To begin, it is necessary to discuss some fundamental questions that have constantly been posited across various Entries of The Work-Standard. Has America always been a bastion of Neoliberalism, of Liberal Capitalist Parliamentary Democracy since the American Revolutionary War? Why has America been dominated by the same Party for two centuries, whose current form just happens to be split into two lesser “parties?” Was America meant to become a world hegemon over Latin America, Europe and Asia (“Eurasia”), Africa, Middle East and Oceania? Are the political-economic and socio-cultural problems of contemporary life in America the manifestations of something older and yet instinctually felt by the American people? What are the possibilities that a different political, economic and social order in America is capable of emerging? If so, exactly what form would it assume and why?    

In contemporary America, what passes as “ideologies” within political-economic and socio-cultural discourse are consistently presented as variations of Neoliberalism. Neoliberalism is shaped by a Social Liberalism and an Economic Liberalism that are both guided by a shared Political Liberalism. There is certainly a political tradition, legacy or worldview ultimately driving this phenomenon for centuries. It also accounts for why one could hold contradictory Socially Conservative and Economically Liberal or Socially Liberal and Economically Socialist, when logically the Socially Conservative and Economically Socialist or Socially Liberal and Economic Liberal tendencies belong together.    

Much has already been written and pondered over by a multitude of people over the centuries. So many have concluded that America is forever destined to be this stronghold of Neoliberalism that anything to the contrary comes across as fantastical or ridiculous. Everyone recognizes that America plays an important role in promoting Neoliberalism throughout the world. Everyone also recognizes that there is something inherently wrong about the country in one way or another, except nobody knows what that wrongness might be. But nobody is inclined to know whether another political tradition, another legacy, another worldview possessed enough influence and clout to guide America in a direction away from Neoliberalism in favor of other ideologies.

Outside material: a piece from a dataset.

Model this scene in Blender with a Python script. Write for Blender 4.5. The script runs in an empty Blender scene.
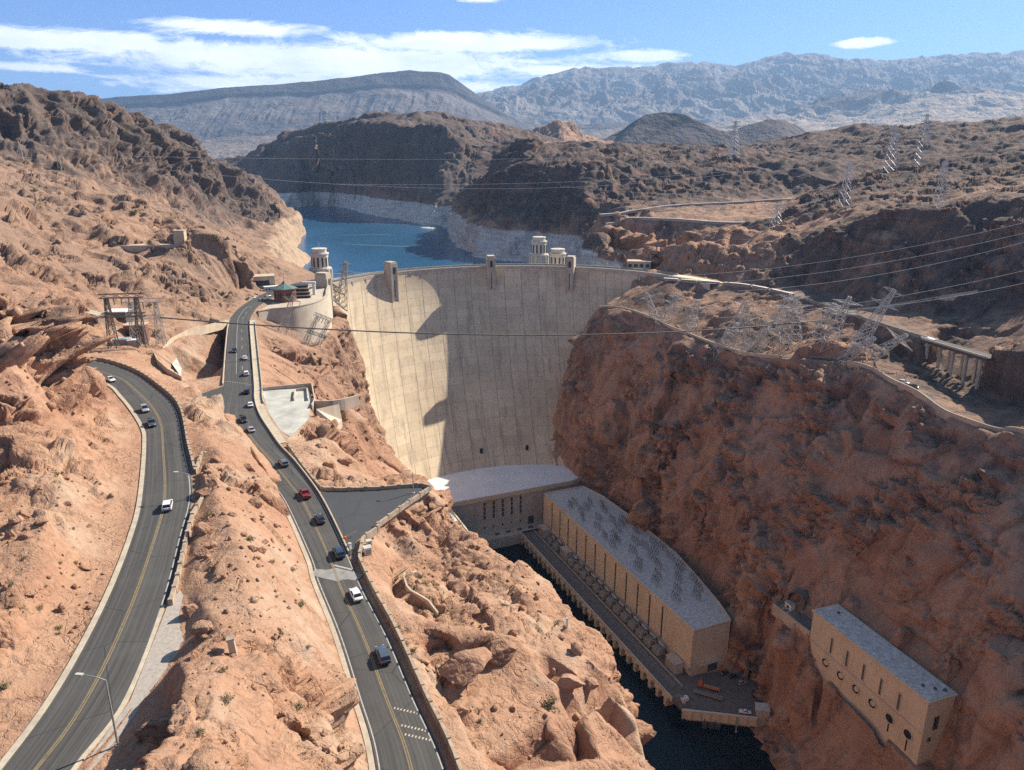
import bpy, bmesh, math, random, time
import numpy as np
from mathutils import Vector, Matrix
from mathutils.geometry import delaunay_2d_cdt

random.seed(7)
RNG = np.random.default_rng(11)
SC = bpy.context.scene
COL = SC.collection
PI = math.pi
# ------------------------------------------------------------------ camera
CAM = np.array([0.0, 0.0, 272.0])
PITCH = math.radians(17.0)
FPX = 740.0
SP, CP = math.sin(PITCH), math.cos(PITCH)

def ray(px, py):
    u = (px - 512.0) / FPX
    v = -(py - 385.0) / FPX
    return np.array([u, CP + v * SP, -SP + v * CP])

def Z(px, py, z):
    """world point seen at a pixel, at height z"""
    d = ray(px, py)
    t = (z - CAM[2]) / d[2]
    return tuple(CAM + d * t)

def D(px, py, Y):
    """world point seen at a pixel, at ground distance Y"""
    d = ray(px, py)
    t = Y / d[1]
    return tuple(CAM + d * t)

def proj(p):
    d = np.asarray(p, float) - CAM
    f = d[1] * CP - d[2] * SP
    up = d[1] * SP + d[2] * CP
    return (512 + FPX * d[0] / f, 385 - FPX * up / f, f)

# ------------------------------------------------------------------ noise (numpy)
def _h(ix, iy, iz, seed):
    h = (ix.astype(np.uint32) * np.uint32(374761393)) ^ (iy.astype(np.uint32) * np.uint32(668265263)) ^ \
        (iz.astype(np.uint32) * np.uint32(2147483647 - 58)) ^ np.uint32((seed * 974711 + 12345) & 0xffffffff)
    h = (h ^ (h >> np.uint32(13))) * np.uint32(1274126177)
    h = (h ^ (h >> np.uint32(15))) * np.uint32(2246822519)
    return h ^ (h >> np.uint32(16))

_G = np.array([[1,1,0],[-1,1,0],[1,-1,0],[-1,-1,0],[1,0,1],[-1,0,1],[1,0,-1],[-1,0,-1],
               [0,1,1],[0,-1,1],[0,1,-1],[0,-1,-1],[1,1,0],[0,-1,1],[-1,1,0],[0,-1,-1]], np.float32)

def perlin(p, seed=0):
    i = np.floor(p).astype(np.int32)
    f = (p - i).astype(np.float32)
    w = f * f * f * (f * (f * 6 - 15) + 10)
    out = None
    acc = []
    for dx in (0, 1):
        for dy in (0, 1):
            for dz in (0, 1):
                g = _G[_h(i[:, 0] + dx, i[:, 1] + dy, i[:, 2] + dz, seed) & np.uint32(15)]
                acc.append(g[:, 0] * (f[:, 0] - dx) + g[:, 1] * (f[:, 1] - dy) + g[:, 2] * (f[:, 2] - dz))
    x00 = acc[0] + w[:, 2] * (acc[1] - acc[0]); x01 = acc[2] + w[:, 2] * (acc[3] - acc[2])
    x10 = acc[4] + w[:, 2] * (acc[5] - acc[4]); x11 = acc[6] + w[:, 2] * (acc[7] - acc[6])
    y0 = x00 + w[:, 1] * (x01 - x00); y1 = x10 + w[:, 1] * (x11 - x10)
    return y0 + w[:, 0] * (y1 - y0)

def chunked(fn, p, *a):
    n = len(p); out = []
    for s in range(0, n, 300000):
        out.append(fn(p[s:s + 300000], *a))
    return np.concatenate(out) if out else np.zeros(0, np.float32)

def fbm(p, octv=4, seed=0, gain=0.5, lac=2.07):
    r = np.zeros(len(p), np.float32); a = 1.0
    for o in range(octv):
        r += a * chunked(perlin, p, seed + o); p = p * lac + 3.7; a *= gain
    return r

def ridged(p, octv=4, seed=0, gain=0.5, lac=2.07):
    r = np.zeros(len(p), np.float32); a = 1.0
    for o in range(octv):
        r += a * (1 - 2.2 * np.abs(chunked(perlin, p, seed + o))); p = p * lac + 3.7; a *= gain
    return r

def _facet(p, seed):
    """broken-rock noise: nearest cell's own tilted plane + step at its joint"""
    b = np.floor(p - 0.5).astype(np.int32)
    best = np.full(len(p), 1e9, np.float32); val = np.zeros(len(p), np.float32); sec = np.full(len(p), 1e9, np.float32)
    for dx in (0, 1):
        for dy in (0, 1):
            for dz in (0, 1):
                c = b + np.array([dx, dy, dz], np.int32)
                h = _h(c[:, 0], c[:, 1], c[:, 2], seed)
                jx = (h & np.uint32(1023)).astype(np.float32) / 1023; jy = ((h >> np.uint32(10)) & np.uint32(1023)).astype(np.float32) / 1023
                jz = ((h >> np.uint32(20)) & np.uint32(1023)).astype(np.float32) / 1023
                h2 = _h(c[:, 0], c[:, 1], c[:, 2], seed + 77)
                q = p - c - np.stack([0.2 + 0.6 * jx, 0.2 + 0.6 * jy, 0.2 + 0.6 * jz], 1)
                d = (q * q).sum(1)
                n1 = (h2 & np.uint32(255)).astype(np.float32) / 127.5 - 1; n2 = ((h2 >> np.uint32(8)) & np.uint32(255)).astype(np.float32) / 127.5 - 1
                n3 = ((h2 >> np.uint32(16)) & np.uint32(255)).astype(np.float32) / 127.5 - 1; n4 = ((h2 >> np.uint32(24)) & np.uint32(255)).astype(np.float32) / 127.5 - 1
                v = q[:, 0] * n1 + q[:, 1] * n2 + q[:, 2] * n3 + 0.45 * n4
                near = d < best
                sec = np.where(near, best, np.minimum(sec, d))
                val = np.where(near, v, val)
                best = np.where(near, d, best)
    joint = np.clip((np.sqrt(sec) - np.sqrt(best)) / 0.12, 0, 1)
    return (val - 0.25 * (1 - joint)).astype(np.float32)

def facet(p, seed=0):
    return chunked(_facet, p.astype(np.float32), seed)

# ------------------------------------------------------------------ polyline helpers
def resample(pts, step):
    pts = np.asarray(pts, float)
    seg = np.linalg.norm(np.diff(pts[:, :2], axis=0), axis=1)
    out = []
    for i in range(len(seg)):
        n = max(1, int(math.ceil(seg[i] / step)))
        for k in range(n):
            out.append(pts[i] + (pts[i + 1] - pts[i]) * k / n)
    out.append(pts[-1])
    return np.array(out)

def smooth_line(pts, sub=6):
    """Catmull-Rom through the points"""
    pts = np.asarray(pts, float)
    P = np.vstack([2 * pts[0] - pts[1], pts, 2 * pts[-1] - pts[-2]])
    out = []
    for i in range(1, len(P) - 2):
        for k in range(sub):
            t = k / sub
            a, b, c, d = P[i - 1], P[i], P[i + 1], P[i + 2]
            out.append(0.5 * (2 * b + (c - a) * t + (2 * a - 5 * b + 4 * c - d) * t * t + (3 * b - 3 * c + d - a) * t ** 3))
    out.append(pts[-1])
    return np.array(out)

def offset(pts, dist):
    """offset to the RIGHT of travel (positive), in plan"""
    pts = np.asarray(pts, float)
    t = np.gradient(pts[:, :2], axis=0)
    t /= np.maximum(1e-9, np.linalg.norm(t, axis=1))[:, None]
    o = pts.copy()
    dd = np.asarray(dist)
    o[:, 0] += t[:, 1] * dd; o[:, 1] -= t[:, 0] * dd
    return o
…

When an American begins to entertain notions of an America sans Neoliberalism, they may consider the multiplicity of foreign, non-American ideologies in other countries in the past century or two. Social-Democracy and Christian Democracy, Toryism and Fabianism,  Marxism-Leninism and Maoism, Italian Fascism and Spanish Falangism, Titoism and Juche, Pan-Germanism and Pan-Arabism. Some might decide to embark on more dubious ventures such as the variety of pseudo-nationalisms centered on questionable claims regarding race, religion, region and locality. Both are never taken seriously by the American people because neither are products of the American Essence, of what makes America a political idea worth striving for.

But there are no such ideologies outside of America that could lay claim to knowing the American people on an interpersonal level and can be entrusted on to further their interests, whether at home or abroad. The problem is that there is a lack of a coherent vision of what America is and what it shall become, a vision that is not Neoliberalism. Yet most Americans, especially those critical of Neoliberalism from a variety of different viewpoints, do not realize that there is another worldview that is just as old as the one that currently defines America and can be called upon to bring about another conception of America. In fact, it is neither Republican nor Democratic insofar as it is more Federalist than Democratic-Republican. This Author is of course referring to the Federalist Legacy of the old Federalist Party.

The early years of the American Union following the Revolutionary War was not as peaceful as the school history textbooks tend to portray it. An important rivalry erupted between Alexander Hamilton and Thomas Jefferson, giving rise to the Federalist and Democratic-Republican Parties. Their rivalry was driven by something far greater than either the role of government or the question of slavery, even as these matters have become intertwined with the grand question that sparked their rivalry. Is America a “Republic” or a Union of States – a “United States?” Is America founded on some self-proclaimed mission to promote an “Empire of Liberty” across the world or is it just one nation coexisting among various independent nations? Is the Federal government supposed to forge an American National Consciousness, cultivating an American National Identity defined by something else besides the Constitution? Where does America stand in relation to the Western world and the rest of humanity by extension?

As I have discovered in the months since completing the second edition, many of those persistent questions that anyone could have about the US began with those two men and their opposing parties. For every question that one could ask, there is always an answer waiting to rediscovered and retold to others. The third edition of The Work-Standard will revisit those questions again with new information, drawing other conclusions that were not apparent at first in the previous editions.